** Begin **
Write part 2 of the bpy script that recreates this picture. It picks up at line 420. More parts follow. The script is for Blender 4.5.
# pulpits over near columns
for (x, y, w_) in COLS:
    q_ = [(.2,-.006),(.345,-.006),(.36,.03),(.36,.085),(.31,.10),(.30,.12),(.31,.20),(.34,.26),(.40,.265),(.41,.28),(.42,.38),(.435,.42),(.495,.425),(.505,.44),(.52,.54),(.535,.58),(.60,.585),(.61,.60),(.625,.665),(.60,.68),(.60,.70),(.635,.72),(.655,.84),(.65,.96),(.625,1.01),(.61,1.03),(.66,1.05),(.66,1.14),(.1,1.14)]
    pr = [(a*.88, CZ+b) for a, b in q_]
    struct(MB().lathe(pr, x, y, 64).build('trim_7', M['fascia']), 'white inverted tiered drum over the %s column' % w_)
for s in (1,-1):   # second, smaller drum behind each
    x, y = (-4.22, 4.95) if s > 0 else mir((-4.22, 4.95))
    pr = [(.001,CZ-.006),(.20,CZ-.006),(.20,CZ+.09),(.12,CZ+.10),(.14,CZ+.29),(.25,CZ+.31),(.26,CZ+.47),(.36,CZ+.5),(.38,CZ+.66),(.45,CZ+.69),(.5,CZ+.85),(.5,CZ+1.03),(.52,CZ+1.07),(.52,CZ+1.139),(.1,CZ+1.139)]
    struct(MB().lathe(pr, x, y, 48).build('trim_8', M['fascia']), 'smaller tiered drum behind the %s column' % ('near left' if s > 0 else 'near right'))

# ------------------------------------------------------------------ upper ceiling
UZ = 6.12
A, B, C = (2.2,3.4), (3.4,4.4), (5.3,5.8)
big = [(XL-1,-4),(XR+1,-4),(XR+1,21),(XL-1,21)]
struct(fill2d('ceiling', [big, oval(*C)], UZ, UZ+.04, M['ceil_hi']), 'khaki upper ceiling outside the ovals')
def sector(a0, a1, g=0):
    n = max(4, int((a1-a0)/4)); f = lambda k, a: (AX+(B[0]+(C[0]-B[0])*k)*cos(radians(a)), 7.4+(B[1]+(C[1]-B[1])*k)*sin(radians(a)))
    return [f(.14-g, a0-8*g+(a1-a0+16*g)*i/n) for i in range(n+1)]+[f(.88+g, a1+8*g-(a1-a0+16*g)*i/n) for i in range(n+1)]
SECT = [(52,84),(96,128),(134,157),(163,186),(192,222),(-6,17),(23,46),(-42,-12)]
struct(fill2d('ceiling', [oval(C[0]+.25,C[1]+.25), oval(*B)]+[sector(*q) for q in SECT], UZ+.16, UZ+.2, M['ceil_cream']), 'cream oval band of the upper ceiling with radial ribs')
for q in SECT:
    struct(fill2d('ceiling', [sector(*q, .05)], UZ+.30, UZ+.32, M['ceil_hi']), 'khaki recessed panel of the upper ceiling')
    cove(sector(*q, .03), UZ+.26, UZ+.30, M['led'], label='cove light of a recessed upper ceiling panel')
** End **
*Task*
Go through the listing and copy all of it exactly.

*Written reply*
Write part 2 of the bpy script that recreates this picture. It picks up at line 420. More parts follow. The script is for Blender 4.5.
# pulpits over near columns
for (x, y, w_) in COLS:
    q_ = [(.2,-.006),(.345,-.006),(.36,.03),(.36,.085),(.31,.10),(.30,.12),(.31,.20),(.34,.26),(.40,.265),(.41,.28),(.42,.38),(.435,.42),(.495,.425),(.505,.44),(.52,.54),(.535,.58),(.60,.585),(.61,.60),(.625,.665),(.60,.68),(.60,.70),(.635,.72),(.655,.84),(.65,.96),(.625,1.01),(.61,1.03),(.66,1.05),(.66,1.14),(.1,1.14)]
    pr = [(a*.88, CZ+b) for a, b in q_]
    struct(MB().lathe(pr, x, y, 64).build('trim_7', M['fascia']), 'white inverted tiered drum over the %s column' % w_)
for s in (1,-1):   # second, smaller drum behind each
    x, y = (-4.22, 4.95) if s > 0 else mir((-4.22, 4.95))
    pr = [(.001,CZ-.006),(.20,CZ-.006),(.20,CZ+.09),(.12,CZ+.10),(.14,CZ+.29),(.25,CZ+.31),(.26,CZ+.47),(.36,CZ+.5),(.38,CZ+.66),(.45,CZ+.69),(.5,CZ+.85),(.5,CZ+1.03),(.52,CZ+1.07),(.52,CZ+1.139),(.1,CZ+1.139)]
    struct(MB().lathe(pr, x, y, 48).build('trim_8', M['fascia']), 'smaller tiered drum behind the %s column' % ('near left' if s > 0 else 'near right'))

# ------------------------------------------------------------------ upper ceiling
UZ = 6.12
A, B, C = (2.2,3.4), (3.4,4.4), (5.3,5.8)
big = [(XL-1,-4),(XR+1,-4),(XR+1,21),(XL-1,21)]
struct(fill2d('ceiling', [big, oval(*C)], UZ, UZ+.04, M['ceil_hi']), 'khaki upper ceiling outside the ovals')
def sector(a0, a1, g=0):
    n = max(4, int((a1-a0)/4)); f = lambda k, a: (AX+(B[0]+(C[0]-B[0])*k)*cos(radians(a)), 7.4+(B[1]+(C[1]-B[1])*k)*sin(radians(a)))
    return [f(.14-g, a0-8*g+(a1-a0+16*g)*i/n) for i in range(n+1)]+[f(.88+g, a1+8*g-(a1-a0+16*g)*i/n) for i in range(n+1)]
SECT = [(52,84),(96,128),(134,157),(163,186),(192,222),(-6,17),(23,46),(-42,-12)]
struct(fill2d('ceiling', [oval(C[0]+.25,C[1]+.25), oval(*B)]+[sector(*q) for q in SECT], UZ+.16, UZ+.2, M['ceil_cream']), 'cream oval band of the upper ceiling with radial ribs')
for q in SECT:
    struct(fill2d('ceiling', [sector(*q, .05)], UZ+.30, UZ+.32, M['ceil_hi']), 'khaki recessed panel of the upper ceiling')
    cove(sector(*q, .03), UZ+.26, UZ+.30, M['led'], label='cove light of a recessed upper ceiling panel')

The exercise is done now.